The Mercury Lift (Century Media)
by Ewan Wadharmi

Like the 800 or so other bands that sound exactly like them, Haste mixes hardcore Rage spewing with syrupy boy-band regressions. What will separate them are the tag-team vocals, which bridge that awkward too cool for Backstreet Boys/not cool enough for Coalesce stage. Haste’s largest strength lies in inventing golden titles for shitty songs. “Houdini Has Lost His Key” features sickening sweety-pie vocals. Offset drum beats trip over themselves just in case the overstretched phrasing fails to cripple the song. The “melodies” promised in the media packet consist of aimless wandering around three or four notes per tune.

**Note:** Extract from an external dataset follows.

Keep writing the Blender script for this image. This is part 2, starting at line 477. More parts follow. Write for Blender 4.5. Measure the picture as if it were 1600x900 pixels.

With all the musical resolution of 311 masturbating with Steely Dan, each chapter is a labor. The dryness occasionally alleviated by the commendable rhythm section, “Room One Thirty Four” and “Stutter,” or a Collective Soul hook, “Aspartame,” or guest croaking from Lamb of God’s Randall Blythe. Believe it or not, “A God Reclaims His Throne” has screaming in bass, baritone, and tenor registers. If they’d thought to harmonize, they might’ve had something. Instead, it amounts to baby demon, mama devil, and Beelzebub. On high speed numbers “Force Is Always an Option” and “Revenge Tastes Like Blood and Broken Teeth,” resident vocal dualists Kelly Reaves and Chris Mosley leap-frog shouts in turn. The mid-range screamer is less believable than his higher-pitched counterpart. Less feral than, say, The Blood Brothers’ wild-child sound, but relatively vicious.

My theory is that once the kids abandoned the archaic practice of rhyming, the tune followed soon after. Sure, it’s an old-fangled Dr. Seuss structured ritual, but rhyme gave the phrase something to shoot for. A frame of reference within the rhythm. And for God’s sake, let’s hold onto the rhythm ’til they pry it from our cold, dead fingers.